A lady writing from Lynn, Mass., kindly says: "I am greatly interested in the Monthly, although I have only been a subscriber one year, and intend to take it as long as it is published. I have been an interested observer and grower of plants ever since I was eight years old, and received as a present, a sweet 'rose geranium' in full bloom, the handsomest plant that ever was in my childish eyes.

Rose Culture 4

I well remember the first scarlet verbena and white petunia that were brought to our little town, and when I was promised the first 'slips,' I felt quite rich. What an advance in verbenas and petunias since then! I think I have never - well, hardly ever - been without plants since then, with the exception of one winter in Minnesota, where I lived, or froze, and the thermometer went down to 40° below zero. The next winter our good doctor (who was as fond of plants as I, and brought his slips from Cooperstown, N. Y.) gave me a plant of variegated pink and white verbena, which I put into a tomato can for want of a pot (the latter was unheard of in that town) and it bloomed nicely. I have often laughed to myself, when I have thought how careful I was to wrap my plant in newspapers at night, and put it near the stove to keep it from freezing. How much comfort I took with just that bit of green and perhaps a solitary truss of bloom. Since then I have kept all the way from twenty-five to one hundred pots every winter, and this year have built a greenhouse, sixteen by fifty feet, and have it well stocked, and now am not quite satisfied. Like 'Oliver' I 'want more' I have been greatly interested in articles in the Monthly, written by practical greenhouse men on different subjects.

I wish some one would tell us in a plain manner how to force Gen. Jaqueminot and Souvenir de Malmaison roses. They are my special hobby just now. I could write all day of plants, but forbear, knowing editors are human."

At the March meeting of the New York Horticultural Society, the subject of winter-blooming roses was freely discussed. The conversation turned chiefly on the shading of roses. Opinions were divided as to the necessity; Mr. Taplin believing that where the rose house was ventilated regularly, as it ought to be, shading was not at all necessary.

Greenhouse Rose Culture

Mrs. J. D. S, Upper Sandusky, Ohio, asks the following questions:

"Will you or some contributor be good enough to give through your valuable Monthly some directions how to trim and what season of the year it is best for winter bloom, for Mareschal Niel and La Marque Poses under glass? Mine are buried in a pit, on the south side of my greenhouse, and brought through an opening made by taking out a side sash between the two. They now cover a good part of the roof of the south side of my 16 by 30 feet greenhouse, and have never yet been trimmed. They are four years old, and have not bloomed much since taken from the pots, two years ago.
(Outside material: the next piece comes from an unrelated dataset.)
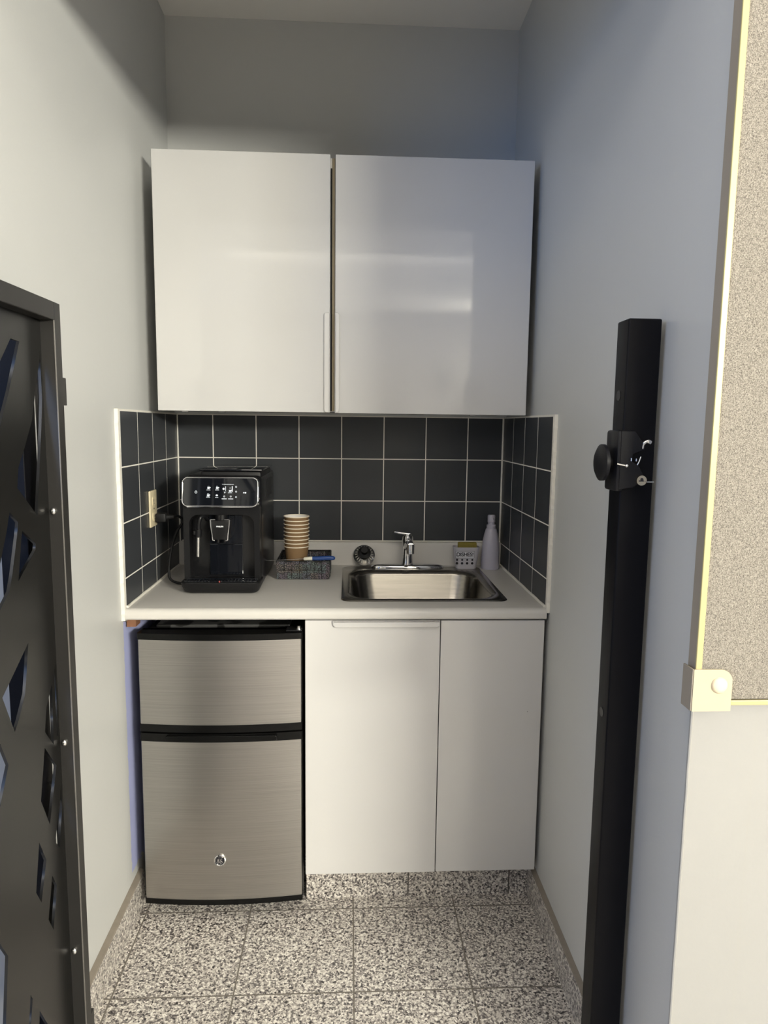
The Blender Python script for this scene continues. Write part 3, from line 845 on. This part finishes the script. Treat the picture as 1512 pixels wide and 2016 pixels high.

I see some of your correspondents think these roses bloom better budded on Manetti stocks. If so, I have lost much valuable time with mine, and will have to begin again."

[These strong-growing Noisettes do not bear much trimming. They do not flower freely till the rank growth is exhausted. Pruning makes rank growth. It is best to thin out only some of the superabundant growth. This is done by those who grow for market, about August or September.

[It was a correspondent from England who recommended Mannetti. In our country it suckers so badly, that it has been discarded. One would hardly know where to buy a Mannetti in America. - Ed. G. M.]